Wednesday, June 9, 2010

Yuanita Rohali, Direktur Keuangan PT Bakrie & Brothers

Menjadi Duta Kanker Setelah Nyawa Kedua Orangtuanya Nyaris Terenggut Akibat Kanker

Merasa dirinya mendapatkan ketegaran tatkala kedua orangtua menderita kanker ganas, saat itu pulalah Yuanita mendapatkan pertolongan Allah. Alhasil, ia menjadi lebih kuat dan tegar saat harus menemani kedua orangtuanya. Rasa takut akan kehilangan kedua orangtuanya akibat kanker, lantas membuat Yuanita memutuskan untuk menjadi duta kanker untuk sebuah perusahaan swasta. Lalu bagaimana kisah ibu tiga anak ini?

Suasana cukup lengang terasa di gedung Wisma Bakrie 2 yang terletak di Jalan Rasuna Said, Kuningan, Jakarta Selatan. Tepat di lantai 16, sosok wanita kartini tangguh berkantor. Dialah Yuanita Rohali, wanita yang tak hanya sukses di dunia karir saja tapi juga sukses menjadi istri sekaligus ibu dari tiga anaknya yang masih kanak-kanak. Setelah menunggu beberapa lama, seorang wanita berparas ayu keluar dari ruangan dan mempersilakan Realita untuk masuk ke dalam ruangan yang tak begitu besar. Ternyata ruangan itu merupakan ruang kerjanya sehari-hari.

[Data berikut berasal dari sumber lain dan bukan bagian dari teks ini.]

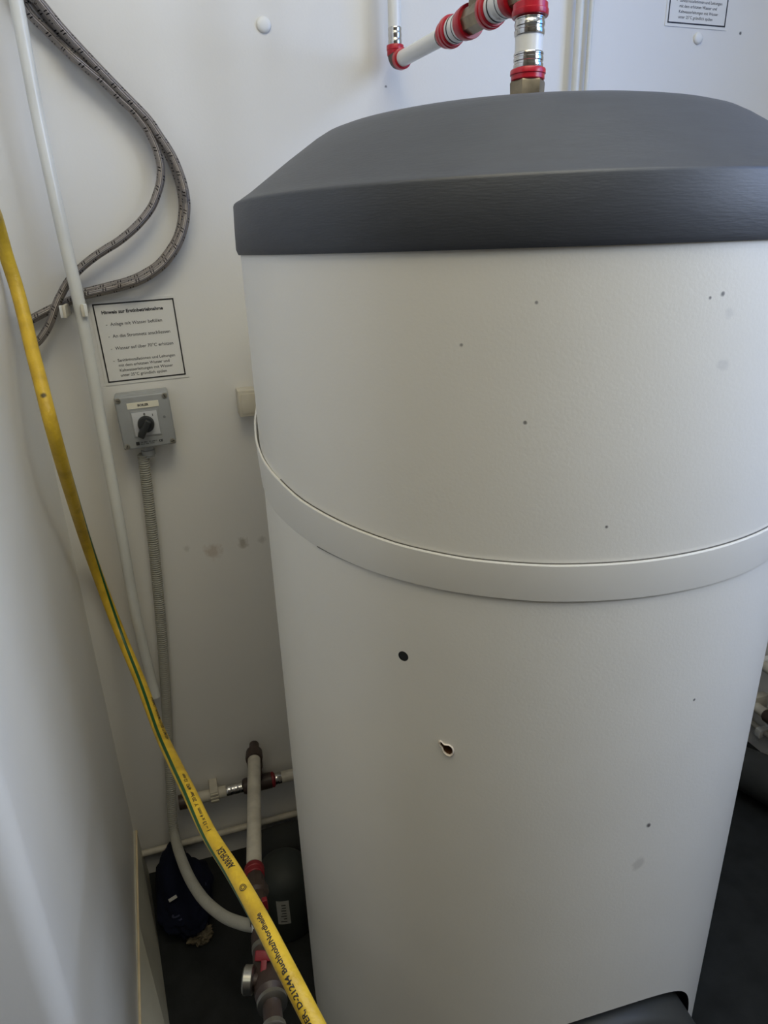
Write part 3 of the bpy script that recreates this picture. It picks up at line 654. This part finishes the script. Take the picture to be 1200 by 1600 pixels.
# red lever
bm = bmesh.new(); lv = at(412, 1508, 1.105); cdir = (CAM-lv).normalized(); mtx = Matrix.Translation(lv) @ Matrix((side_d, cdir, side_d.cross(cdir))).transposed().to_4x4()
box(bm, -.013, .013, -.003, .004, -.017, -.004, mtx=mtx, bev=.002); box(bm, -.004, .004, -.002, .008, -.006, .024, mtx=mtx, bev=.0015)
keep(obj('red_lever', bm, M['redwing'], smooth=True), vg)
hk = at(397, 1531, 1.105)
keep(obj('chrome_cap', lathe([(0, .015), (.002, .0175), (.012, .0175), (.014, .015)], hk, -side_d, seg=32), M['chrome'], smooth=True), vg)
keep(obj('cap_stem', lathe([(-.028, .008), (.001, .008)], hk, -side_d, seg=20), M['darkfit'], smooth=True), vg)
d3 = (v3-v2); L3 = d3.length; d3.normalize()
oe = v2+d3*(L3+.05)
keep(tube('drain_pipe', catmull([oe-d3*.01, oe+d3*.03+Vector((0, 0, -.015)), Vector((oe.x, oe.y-.05, oe.z-.10)), Vector((oe.x, oe.y-.05, .001))], 8), .0115, [M['darkfit']], seg=20), vg)
parts_along(vg, v2, d3, [('outlet_pipe', 'darkfit', [(.008, .012), (L3+.05, .012)], 24), ('chrome_ring', 'chrome', [(L3*.50, .0125), (L3*.52, .0150), (L3*.60, .0150), (L3*.62, .0125)], 32)])
# thin pipe just above the floor
p0 = on_wall(226, 1333, .012); p1 = on_wall(466, 1268, .012); zt = (p0.z+p1.z)/2
t = thing('floor_pipe', (p0.x, 1.188, zt), 'thin white pipe running along the back wall just above the floor', 'pipe')
pth = [Vector((-.198, 1.186, zt)), Vector((.5, 1.186, zt)), Vector((1.25, 1.186, zt)), Vector((1.298, 1.170, zt)), Vector((1.306, 1.12, zt)), Vector((1.306, .8, zt)), Vector((1.306, -.6, zt))]
keep(tube('pipe', catmull(pth, 10), .0068, [M['dusty']], seg=20), t)
p = on_x(1185, 1160, 1.30); keep(obj('pipe_clip', box(bmesh.new(), 1.29, 1.32, p.y-.008, p.y+.008, zt-.012, zt+.010, bev=.001), M['cap'], smooth=True), t)
p = on_x(1190, 1040, 1.283); p_2 = on_x(1192, 1110, 1.283)
for (x, y), lab, bx in (((1197, 1042), 'white pipe on the right wall, upper of the two beside the boiler', 1), ((1186, 1108), 'white pipe with brown fitting on the right wall, lower of the two beside the boiler', 0)):
    p = on_x(x, y, 1.283)
    t = thing('side_pipe', (1.283, p.y, p.z), lab, 'pipe')
    if bx:
        parts_along(t, Vector((1.283, 0, p.z)), (0, 1, 0), [('pipe', 'dusty', [(-.6, .013), (p.y+.045, .013)], 28), ('end_cap', 'dusty', [(p.y+.030, .016), (p.y+.060, .016), (p.y+.064, .012)], 28)])
        keep(obj('pipe_clip', box(bmesh.new(), 1.268, 1.32, p.y+.005, p.y+.02, p.z-.017, p.z+.017, bev=.002), M['cap'], smooth=True), t)
    else:
        parts_along(t, Vector((1.283, 0, p.z)), (0, 1, 0), [('pipe', 'dusty', [(p.y-.022, .0125), (p.y+.2, .0125)], 28), ('brown_fitting', 'darkfit', [(p.y-.10, .014), (p.y-.096, .017), (p.y-.026, .017), (p.y-.020, .0135)], 28), ('pipe', 'dusty', [(-.6, .0125), (p.y-.098, .0125)], 28)])
        keep(obj('pipe_clip', box(bmesh.new(), 1.268, 1.32, p.y+.010, p.y+.028, p.z-.016, p.z+.026, bev=.002), M['dusty'], smooth=True), t)

# ------------------------------------------------------------------ dark things on the floor
random.seed(4)
from mathutils import noise
def lump(name, cx, cy, sx, sy, h, mt, sub=5, amp=.2, fr_=14, rot=0, peak=None):
    bm = bmesh.new(); bmesh.ops.create_icosphere(bm, subdivisions=sub, radius=1.0)
    for v in bm.verts:
        q = v.co.copy(); k = 1+amp*noise.fractal(q*fr_*.12+Vector((cx*9, cy*9, 3)), 1.0, 2.0, 4)+amp*.4*noise.noise(q*fr_*.4)
        x, y = q.x*k*sx, q.y*k*sy; z = max(0.0, (q.z*k*.5+.45))*h
        if peak: z *= 1+peak*max(0, 1-((q.x+.25)**2+(q.y-.45)**2)*1.6)
        c, s = math.cos(rot), math.sin(rot); v.co = Vector((cx+x*c-y*s, cy+x*s+y*c, z))
    return obj(name, bm, mt, smooth=True, auto=70)
bag = thing('cloth_bag', (-.10, 1.06, 0), 'crumpled navy blue cloth bag slumped on the floor in the left corner', 'bag')
bg = lump('cloth', -.118, 1.09, .055, .10, .082, M['navy'], sub=5, amp=.16, fr_=14, rot=.10, peak=.7); keep(bg, bag)
p = on_z(270, 1404, .085); keep(obj('white_tab', box(bmesh.new(), -.008, .008, -.003, .003, -.001, .001, mtx=Matrix.Translation(p) @ Matrix.Rotation(.4, 4, 'Z') @ Matrix.Rotation(.5, 4, 'X')), M['tag']), bag)
me = text_mesh('SWISS', .034, .0004)
for v in me.vertices: v.co = Matrix.Rotation(R(52), 3, 'Z') @ v.co
me.transform(Matrix.Translation(on_z(282, 1440, .062)))
keep(link('faded_print', me, None, [M['navyprint']]), bag)
tag(lump('paper_lump', on_z(313, 1462, .01).x, on_z(313, 1462, .01).y, .022, .018, .028, M['lump'], sub=4, amp=.5, fr_=30), 'crumpled brown paper scrap on the dark floor beside the navy bag', 'scrap')
# dark tank beside the boiler, with its sticker
tc_ = Vector((.076, .992, .145)); tk = thing('expansion_tank', (tc_.x, tc_.y, 0), 'dark round tank with a small printed sticker, half hidden behind the boiler', 'tank')
tr_ = .052; base_ = Vector((tc_.x, tc_.y, 0))
keep(obj('tank_body', lathe([(0, tr_*.9), (.01, tr_)]+[(tc_.z-.02, tr_)]+[(tc_.z-.02+tr_*.75*math.sin(R(a)), tr_*math.cos(R(a))) for a in range(10, 91, 10)], base_, up, seg=56), M['tank'], smooth=True, auto=60), tk)
sp_ = at(443, 1426, 1.38); dv = (CAM-base_); dv.z = 0; dv.normalize(); sidev = Vector((-dv.y, dv.x, 0))
bm = bmesh.new(); stk = []
rv = ray(443, 1426); ox, oy = CAM.x-base_.x, CAM.y-base_.y
qa = rv.x**2+rv.y**2; qb = 2*(ox*rv.x+oy*rv.y); qc = ox*ox+oy*oy-tr_**2; disc = max(0, qb*qb-4*qa*qc)
hit = CAM+rv*((-qb-math.sqrt(disc))/(2*qa)); aa = math.atan2(hit.y-base_.y, hit.x-base_.x); zc = hit.z
for i in range(7):
    a_ = aa-R(13)+R(26)*i/6; stk.append([bm.verts.new(base_+Vector((math.cos(a_)*(tr_+.0006), math.sin(a_)*(tr_+.0006), z))) for z in (zc-.030, zc+.030)])
for a_, b_ in zip(stk, stk[1:]): bm.faces.new((a_[0], b_[0], b_[1], a_[1]))
keep(obj('sticker', bm, M['tag'], smooth=True), tk)
bm = bmesh.new(); rnd = random.Random(2)
for r_ in range(7):
    a_ = aa+R(6); z = zc-.024+.007*r_
    vs = [bm.verts.new(base_+Vector((math.cos(a_-R(t))*(tr_+.0010), math.sin(a_-R(t))*(tr_+.0010), zz))) for t, zz in ((0, z), (rnd.uniform(6, 13), z), (rnd.uniform(6, 13), z+.0025), (0, z+.0025))]
    bm.faces.new(vs)
keep(obj('sticker_print', bm, M['ink']), tk)
# insulated black duct along the back wall behind the boiler, coming round on the right
dp = [Vector((.035, 1.145, .040)), Vector((.3, 1.156, .040)), Vector((.6, 1.156, .040)), Vector((.9, 1.12, .045)), Vector((1.10, 1.05, .060)), Vector((1.20, .90, .068)), Vector((1.22, .70, .06)), Vector((1.22, .35, .06))]
dk = tube('insulated_duct', catmull(dp, 12), .055, [M['duct']], seg=32, rfun=lambda l: (.036 if l < .8 else min(.052, .036+(l-.8)*.1))+.002*math.sin(l*31))
tag(dk, 'thick black insulated duct lying on the floor along the wall behind the boiler', 'duct')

Wanita bernama lengkap Yuanita Rohali tersebut lantas memulai perbincangan dengan santai pada Jumat (30/1) siang lalu. Meski menjabat sebagai salah satu direksi di sebuah grup perusahaan besar, Nita (panggilan akrabnya, red) justru memakai celana jeans yang dipadu dengan blazer. “Sekarang hari Jumat, makanya saya sedikit lebih santai dengan memakai celana jeans ini,” aku Nita memulai pembicaraan.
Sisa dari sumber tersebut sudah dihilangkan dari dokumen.